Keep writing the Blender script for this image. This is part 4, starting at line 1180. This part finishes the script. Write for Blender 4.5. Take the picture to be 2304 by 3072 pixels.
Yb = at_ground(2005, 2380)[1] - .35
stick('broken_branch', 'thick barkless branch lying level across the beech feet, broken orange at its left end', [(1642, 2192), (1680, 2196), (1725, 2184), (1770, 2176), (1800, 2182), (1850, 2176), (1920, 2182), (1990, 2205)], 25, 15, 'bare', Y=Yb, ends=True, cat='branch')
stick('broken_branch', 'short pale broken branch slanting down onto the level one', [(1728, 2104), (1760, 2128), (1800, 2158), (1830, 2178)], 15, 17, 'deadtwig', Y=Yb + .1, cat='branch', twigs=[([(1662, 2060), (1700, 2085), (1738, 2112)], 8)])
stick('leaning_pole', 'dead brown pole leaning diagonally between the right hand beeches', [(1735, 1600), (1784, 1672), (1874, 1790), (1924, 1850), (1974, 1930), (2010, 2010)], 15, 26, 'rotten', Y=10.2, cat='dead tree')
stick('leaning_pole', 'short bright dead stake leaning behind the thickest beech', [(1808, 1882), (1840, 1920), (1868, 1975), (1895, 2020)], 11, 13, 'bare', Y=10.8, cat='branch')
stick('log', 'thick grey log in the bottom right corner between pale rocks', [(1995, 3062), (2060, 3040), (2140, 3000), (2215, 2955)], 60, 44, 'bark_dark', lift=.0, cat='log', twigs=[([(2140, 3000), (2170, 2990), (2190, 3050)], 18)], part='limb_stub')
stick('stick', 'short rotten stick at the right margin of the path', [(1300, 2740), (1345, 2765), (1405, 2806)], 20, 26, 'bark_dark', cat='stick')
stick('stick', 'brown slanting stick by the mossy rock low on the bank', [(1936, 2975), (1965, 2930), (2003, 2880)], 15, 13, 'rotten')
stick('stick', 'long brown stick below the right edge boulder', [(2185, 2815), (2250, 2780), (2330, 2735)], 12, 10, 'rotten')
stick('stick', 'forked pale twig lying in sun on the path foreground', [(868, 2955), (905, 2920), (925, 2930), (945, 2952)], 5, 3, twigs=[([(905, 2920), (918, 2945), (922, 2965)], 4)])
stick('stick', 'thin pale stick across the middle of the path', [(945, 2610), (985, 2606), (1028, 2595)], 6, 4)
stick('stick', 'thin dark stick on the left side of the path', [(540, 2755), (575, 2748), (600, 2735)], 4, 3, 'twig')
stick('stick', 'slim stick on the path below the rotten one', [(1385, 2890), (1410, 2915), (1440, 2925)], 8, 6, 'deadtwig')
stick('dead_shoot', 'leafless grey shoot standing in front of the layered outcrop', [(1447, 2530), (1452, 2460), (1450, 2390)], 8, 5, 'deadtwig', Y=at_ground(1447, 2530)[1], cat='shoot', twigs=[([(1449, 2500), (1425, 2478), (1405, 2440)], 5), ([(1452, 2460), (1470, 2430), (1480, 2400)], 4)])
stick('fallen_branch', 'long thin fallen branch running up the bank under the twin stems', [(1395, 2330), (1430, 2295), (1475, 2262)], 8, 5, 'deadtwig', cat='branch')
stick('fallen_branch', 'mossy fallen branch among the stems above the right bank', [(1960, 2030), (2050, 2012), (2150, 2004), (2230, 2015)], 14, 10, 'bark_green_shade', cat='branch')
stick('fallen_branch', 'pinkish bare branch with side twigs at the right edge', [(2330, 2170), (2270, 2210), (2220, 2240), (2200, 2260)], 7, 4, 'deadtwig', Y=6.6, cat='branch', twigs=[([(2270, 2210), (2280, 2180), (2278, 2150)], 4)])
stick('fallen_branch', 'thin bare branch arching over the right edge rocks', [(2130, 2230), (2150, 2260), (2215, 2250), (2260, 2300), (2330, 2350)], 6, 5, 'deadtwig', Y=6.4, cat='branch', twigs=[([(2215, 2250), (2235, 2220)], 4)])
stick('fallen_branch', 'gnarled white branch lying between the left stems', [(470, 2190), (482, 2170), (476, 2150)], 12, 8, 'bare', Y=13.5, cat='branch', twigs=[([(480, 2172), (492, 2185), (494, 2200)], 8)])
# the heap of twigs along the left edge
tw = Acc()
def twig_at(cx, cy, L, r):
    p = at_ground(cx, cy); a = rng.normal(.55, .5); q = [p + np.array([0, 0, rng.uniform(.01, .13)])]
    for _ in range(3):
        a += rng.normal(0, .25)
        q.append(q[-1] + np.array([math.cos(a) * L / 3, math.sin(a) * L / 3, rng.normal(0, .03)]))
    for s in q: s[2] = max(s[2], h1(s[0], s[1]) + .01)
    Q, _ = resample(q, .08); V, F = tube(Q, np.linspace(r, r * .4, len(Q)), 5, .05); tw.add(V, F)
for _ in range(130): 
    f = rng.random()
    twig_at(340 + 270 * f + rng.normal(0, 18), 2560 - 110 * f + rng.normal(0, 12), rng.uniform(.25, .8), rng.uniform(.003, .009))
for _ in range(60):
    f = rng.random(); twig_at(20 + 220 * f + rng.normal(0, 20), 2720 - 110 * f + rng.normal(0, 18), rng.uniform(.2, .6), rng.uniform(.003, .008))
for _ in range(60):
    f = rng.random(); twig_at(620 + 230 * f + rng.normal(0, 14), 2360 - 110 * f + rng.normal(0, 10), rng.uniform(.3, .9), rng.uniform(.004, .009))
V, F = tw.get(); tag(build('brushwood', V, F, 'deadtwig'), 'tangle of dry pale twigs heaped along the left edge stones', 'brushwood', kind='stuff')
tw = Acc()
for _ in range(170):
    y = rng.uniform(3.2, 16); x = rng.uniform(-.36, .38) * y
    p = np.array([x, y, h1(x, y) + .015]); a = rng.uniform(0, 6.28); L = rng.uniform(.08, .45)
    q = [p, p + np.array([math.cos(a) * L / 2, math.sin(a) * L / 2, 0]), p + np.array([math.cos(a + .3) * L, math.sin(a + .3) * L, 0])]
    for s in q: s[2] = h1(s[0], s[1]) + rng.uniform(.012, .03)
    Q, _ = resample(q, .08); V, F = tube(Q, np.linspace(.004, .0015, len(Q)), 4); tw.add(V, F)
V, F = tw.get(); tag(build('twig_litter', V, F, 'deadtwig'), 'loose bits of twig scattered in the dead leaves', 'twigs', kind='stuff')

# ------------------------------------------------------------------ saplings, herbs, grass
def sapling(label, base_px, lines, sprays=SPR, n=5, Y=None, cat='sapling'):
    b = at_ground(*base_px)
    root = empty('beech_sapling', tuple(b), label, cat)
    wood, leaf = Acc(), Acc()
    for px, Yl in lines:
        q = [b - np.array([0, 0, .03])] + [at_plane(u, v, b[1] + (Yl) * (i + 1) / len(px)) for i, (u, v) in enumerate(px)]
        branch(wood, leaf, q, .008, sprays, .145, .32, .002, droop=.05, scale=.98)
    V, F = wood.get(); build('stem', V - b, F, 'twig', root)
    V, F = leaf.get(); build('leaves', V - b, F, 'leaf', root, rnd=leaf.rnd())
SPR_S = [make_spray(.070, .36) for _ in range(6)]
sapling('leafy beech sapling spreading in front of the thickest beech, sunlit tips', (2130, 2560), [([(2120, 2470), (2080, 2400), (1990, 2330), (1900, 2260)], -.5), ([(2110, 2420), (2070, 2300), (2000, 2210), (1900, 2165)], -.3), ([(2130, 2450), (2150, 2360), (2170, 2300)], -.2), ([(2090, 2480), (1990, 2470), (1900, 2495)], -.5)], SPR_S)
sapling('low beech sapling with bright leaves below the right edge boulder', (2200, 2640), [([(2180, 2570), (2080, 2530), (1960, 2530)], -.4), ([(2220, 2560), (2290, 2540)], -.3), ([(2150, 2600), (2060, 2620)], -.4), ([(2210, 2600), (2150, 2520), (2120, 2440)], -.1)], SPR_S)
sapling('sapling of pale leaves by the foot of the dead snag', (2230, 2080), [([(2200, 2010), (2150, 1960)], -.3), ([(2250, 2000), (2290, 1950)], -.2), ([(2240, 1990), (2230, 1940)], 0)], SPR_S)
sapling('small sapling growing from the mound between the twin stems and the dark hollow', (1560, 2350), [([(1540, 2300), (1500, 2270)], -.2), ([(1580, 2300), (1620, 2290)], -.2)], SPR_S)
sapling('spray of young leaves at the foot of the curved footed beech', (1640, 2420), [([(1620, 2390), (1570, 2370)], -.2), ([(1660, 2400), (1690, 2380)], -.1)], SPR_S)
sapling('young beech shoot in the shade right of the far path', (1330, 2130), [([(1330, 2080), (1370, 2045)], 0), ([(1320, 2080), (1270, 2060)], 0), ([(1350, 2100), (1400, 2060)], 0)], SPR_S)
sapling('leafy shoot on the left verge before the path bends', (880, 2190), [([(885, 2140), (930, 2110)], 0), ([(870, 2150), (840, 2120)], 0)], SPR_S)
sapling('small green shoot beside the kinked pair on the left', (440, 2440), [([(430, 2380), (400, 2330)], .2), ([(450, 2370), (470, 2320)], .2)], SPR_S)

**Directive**
Copy each line above containing the string "part".

**Solution to this exercise**
Keep writing the Blender script for this image. This is part 4, starting at line 1180. This part finishes the script. Write for Blender 4.5. Take the picture to be 2304 by 3072 pixels.
stick('log', 'thick grey log in the bottom right corner between pale rocks', [(1995, 3062), (2060, 3040), (2140, 3000), (2215, 2955)], 60, 44, 'bark_dark', lift=.0, cat='log', twigs=[([(2140, 3000), (2170, 2990), (2190, 3050)], 18)], part='limb_stub')